**The request:** Find each line with "from" and copy it.

**Collected material:**
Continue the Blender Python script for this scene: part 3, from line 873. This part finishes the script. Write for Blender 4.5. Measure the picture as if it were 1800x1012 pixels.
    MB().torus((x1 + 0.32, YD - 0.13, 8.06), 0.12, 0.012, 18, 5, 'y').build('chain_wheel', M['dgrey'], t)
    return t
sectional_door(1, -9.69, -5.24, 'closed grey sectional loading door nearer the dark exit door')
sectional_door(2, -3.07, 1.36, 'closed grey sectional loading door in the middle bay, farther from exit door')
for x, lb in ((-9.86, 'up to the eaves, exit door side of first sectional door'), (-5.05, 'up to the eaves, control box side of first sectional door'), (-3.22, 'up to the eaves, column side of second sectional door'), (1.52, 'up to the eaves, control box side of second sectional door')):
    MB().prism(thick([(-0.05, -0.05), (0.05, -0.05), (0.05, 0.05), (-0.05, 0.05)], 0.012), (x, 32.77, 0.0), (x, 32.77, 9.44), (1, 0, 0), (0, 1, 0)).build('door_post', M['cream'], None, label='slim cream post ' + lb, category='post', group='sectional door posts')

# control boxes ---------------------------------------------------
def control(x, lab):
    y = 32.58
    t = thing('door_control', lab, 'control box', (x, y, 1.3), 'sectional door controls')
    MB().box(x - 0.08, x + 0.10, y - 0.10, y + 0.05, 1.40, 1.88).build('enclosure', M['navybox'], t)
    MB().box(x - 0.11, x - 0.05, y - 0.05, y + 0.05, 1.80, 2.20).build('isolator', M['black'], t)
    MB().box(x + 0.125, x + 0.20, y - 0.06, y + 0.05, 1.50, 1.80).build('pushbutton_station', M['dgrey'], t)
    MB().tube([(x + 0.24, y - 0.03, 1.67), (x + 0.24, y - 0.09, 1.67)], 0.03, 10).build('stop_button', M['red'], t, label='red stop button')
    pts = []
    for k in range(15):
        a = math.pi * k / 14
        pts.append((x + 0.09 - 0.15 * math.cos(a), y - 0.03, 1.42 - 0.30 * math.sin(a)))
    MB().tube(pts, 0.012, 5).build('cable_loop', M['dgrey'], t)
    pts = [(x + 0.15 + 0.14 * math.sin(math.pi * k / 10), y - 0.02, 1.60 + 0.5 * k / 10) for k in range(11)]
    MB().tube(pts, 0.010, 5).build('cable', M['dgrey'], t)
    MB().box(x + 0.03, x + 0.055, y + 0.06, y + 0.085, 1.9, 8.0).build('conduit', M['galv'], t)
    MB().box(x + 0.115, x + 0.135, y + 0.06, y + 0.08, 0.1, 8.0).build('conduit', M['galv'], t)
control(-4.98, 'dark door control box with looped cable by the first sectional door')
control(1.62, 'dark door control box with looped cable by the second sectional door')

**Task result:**
Continue the Blender Python script for this scene: part 3, from line 873. This part finishes the script. Write for Blender 4.5. Measure the picture as if it were 1800x1012 pixels.
sectional_door(2, -3.07, 1.36, 'closed grey sectional loading door in the middle bay, farther from exit door')